Over 50 people have died as a result of landslides that were caused by torrential rain in India’s Himalayas over the weekend, and more than 20 people are still buried or missing, according to officials.
Reuters reports that unusually heavy rain and melting glaciers have brought deadly flash floods to the mountains of India and neighbouring Pakistan and Nepal over the past year or two, with government officials increasingly blaming climate change.
Hundreds of people were at the rescue sites as emergency personnel tried to clear debris in television images from India’s Himachal Pradesh state. The images showed buildings flattened by landslides, buses and automobiles hanging precariously on the edge of cliffs, and houses destroyed by landslides.
“Again, tragedy has befallen Himachal Pradesh, with continuous rainfall over the past 48 hours,” the state’s chief minister, Sukhvinder Singh Sukhu, said in a post on the messaging platform X, formerly known as Twitter.
More than 50 people had died in rain-related incidents within 24 hours, Sukhu told the Indian news agency ANI, in which Reuters has a minority stake.
“This number can rise further because 20 people are still trapped,” he said.
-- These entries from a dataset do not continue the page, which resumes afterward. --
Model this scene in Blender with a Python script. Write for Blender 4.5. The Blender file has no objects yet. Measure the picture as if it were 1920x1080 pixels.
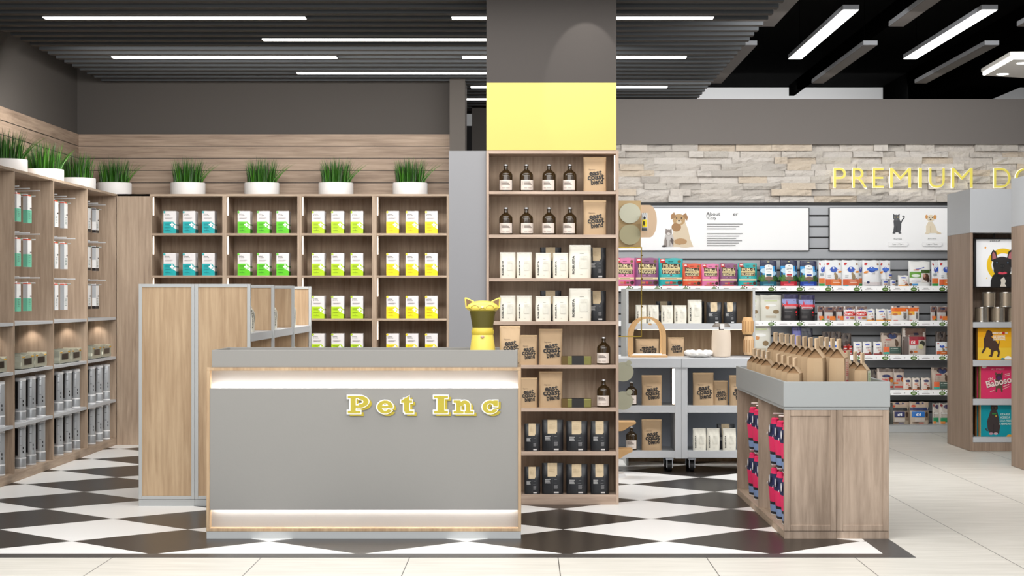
import bpy, math, random
from mathutils import Vector
random.seed(7)
C = bpy.context.scene.collection
PI = math.pi
# ------------------------------------------------------------------ camera geometry (photo 1920x1080)
F, CX, CY, H = 3680.0, 983.0, 554.0, 1.41
def PX(px, Y): return (px - CX) * Y / F
def PZ(py, Y): return H - (py - CY) * Y / F
def S(Y): return Y / F
# ------------------------------------------------------------------ materials
def lin(c):
    c = c / 255.0
    return c / 12.92 if c <= 0.04045 else ((c + 0.055) / 1.055) ** 2.4
def rgb(c): return (lin(c[0]), lin(c[1]), lin(c[2]), 1.0)
_M = {}
def M(c, rough=0.5, metal=0.0, emit=0.0, spec=0.5, trans=0.0, key=''):
    k = (tuple(c), rough, metal, emit, spec, trans, key)
    if k in _M: return _M[k]
    m = bpy.data.materials.new('surface_%02x%02x%02x' % tuple(int(v) for v in c)); m.use_nodes = True
    b = m.node_tree.nodes['Principled BSDF']
    b.inputs['Base Color'].default_value = rgb(c)
    b.inputs['Roughness'].default_value = rough
    b.inputs['Metallic'].default_value = metal
    b.inputs['Specular IOR Level'].default_value = spec
    b.inputs['Transmission Weight'].default_value = trans
    if emit:
        b.inputs['Emission Color'].default_value = rgb(c); b.inputs['Emission Strength'].default_value = emit
    # faint surface variation, so that nothing is perfectly flat
    nt = m.node_tree; n = nt.nodes.new('ShaderNodeTexNoise'); n.inputs['Scale'].default_value = 60; n.inputs['Detail'].default_value = 2
    tc = nt.nodes.new('ShaderNodeTexCoord'); nt.links.new(tc.outputs['Object'], n.inputs['Vector'])
    bp = nt.nodes.new('ShaderNodeBump'); bp.inputs['Strength'].default_value = 0.03; bp.inputs['Distance'].default_value = 0.01
    nt.links.new(n.outputs['Fac'], bp.inputs['Height']); nt.links.new(bp.outputs['Normal'], b.inputs['Normal'])
    _M[k] = m; return m
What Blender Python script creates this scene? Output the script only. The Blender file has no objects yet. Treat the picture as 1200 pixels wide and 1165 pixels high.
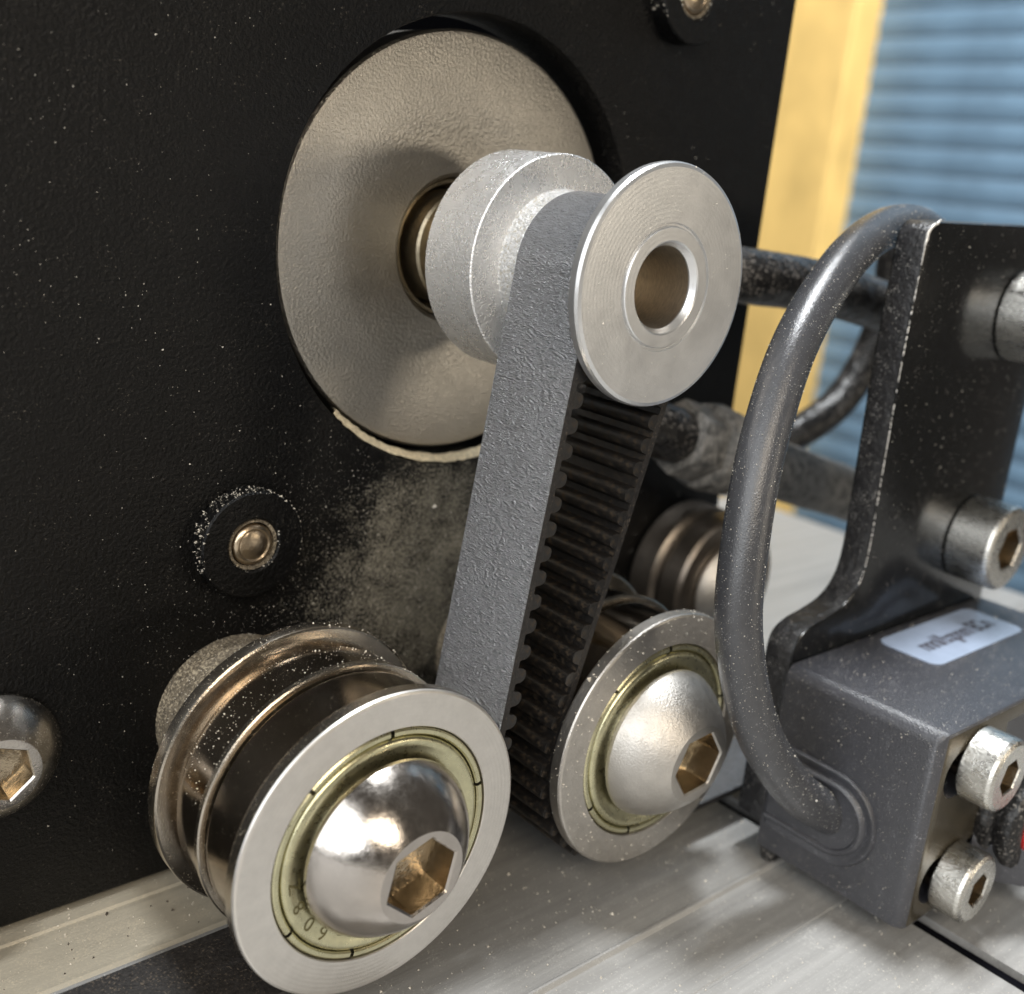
import bpy, bmesh, math, random
import numpy as np
from mathutils import Vector, Matrix
random.seed(7)
rng = np.random.default_rng(11)
PI = math.pi
S = 0.1                      # 1 blender unit = 10 mm; every number below is in millimetres
scn = bpy.context.scene
scn.unit_settings.scale_length = 0.01
COL = scn.collection

# ------------------------------------------------------------------ camera
cam_d = bpy.data.cameras.new('camera')
cam = bpy.data.objects.new('camera', cam_d)
COL.objects.link(cam)
CAMP = Vector((-64.7285, -81.0356, 7.3929))
rot = Matrix(((0.75818585, 0.11506889, -0.64180477),
              (-0.64515213, 0.27506509, -0.71282390),
              (0.09451424, 0.95451472, 0.28278740)))
cam.matrix_world = Matrix.Translation(CAMP * S) @ rot.to_4x4()
cam_d.sensor_fit = 'HORIZONTAL'
cam_d.sensor_width = 36
cam_d.lens = 36 * 1285.416 / 1200
cam_d.clip_start = 0.05
cam_d.clip_end = 2000
cam_d.dof.use_dof = True
cam_d.dof.focus_distance = 8.6
cam_d.dof.aperture_fstop = 0.30
scn.camera = cam

# ------------------------------------------------------------------ world and lamps
w = bpy.data.worlds.new('World')
scn.world = w
w.use_nodes = True
bg = w.node_tree.nodes['Background']
bg.inputs[0].default_value = (1.0, 0.91, 0.80, 1)
bg.inputs[1].default_value = 0.09

def area(name, loc, target, sx, sy, L, color, spread=180):
    d = bpy.data.lights.new(name, 'AREA')
    d.shape = 'ELLIPSE'
    d.size, d.size_y = sx * S, sy * S
    d.energy = L * PI * sx * S * sy * S
    d.color = color
    d.spread = math.radians(spread)
    o = bpy.data.objects.new(name, d)
    COL.objects.link(o)
    o.location = Vector(loc) * S
    o.rotation_euler = (Vector(target) - Vector(loc)).to_track_quat('-Z', 'Y').to_euler()
    return o

area('ceiling_lamp', (95, 35, 750), (0, -20, -50), 130, 170, 124, (0.95, 0.98, 1.0))
area('window_light', (-700, -150, 330), (0, -20, -20), 1150, 760, 2.6, (0.95, 0.98, 1.0))
area('work_lamp', (-260, -620, 420), (-10, 0, -20), 420, 300, 6.8, (1.0, 0.87, 0.70))
area('bench_lamp', (330, -560, 40), (0, 0, 0), 110, 90, 12.0, (1.0, 0.88, 0.70))
area('shutter_fill', (330, -40, 520), (450, 220, 0), 120, 120, 17, (1.0, 0.95, 0.85), 70)  # unseen fill light, added to brighten the shutter and post

scn.view_settings.view_transform = 'Standard'
scn.view_settings.look = 'None'
scn.view_settings.exposure = 0
scn.view_settings.gamma = 1
scn.cycles.max_bounces = 8
scn.cycles.use_denoising = True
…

Meanwhile, officials from the state disaster management authority said that 41 bodies had been recovered by Monday evening.
“Another 13 people are missing but, as time passes, we are losing hope that they will be pulled out alive,” said state disaster management official Praveen Bhardwaj.
In one of the most deadly incidents, a temple collapsed in the state capital, Shimla, with rescuers pulling out at least nine bodies, the chief minister said.
In Solan district, houses collapsed, killing at least seven people, and a mother and her child were killed in Mandi district when their house collapsed, Bhardwaj said.
In Himachal and the adjoining state of Uttarakhand, where two people died and four were missing in incidents due to the rains, television video showed swollen rivers breaking their banks, the Uttarakhand Disaster Management control centre told Reuters.
The severity of the rain is expected to lessen starting on Tuesday, according to the India Meteorological Department, which issued a “red alert” for both states on Monday.
As much as 273 mm (10.75 inches) and 419 mm (16.54 inches) of rain fell in Himachal and Uttarakhand, respectively, in the 24 hours prior to 8:30 am IST (3 am GMT) on Monday, according to the weather office.
According to state officials, schools and other educational institutions were forced to close in Himachal Pradesh, and residents of susceptible areas were relocated to relief shelters.
Authorities in Uttarakhand declared the Char Dham pilgrimage route blocked until Tuesday due to landslides.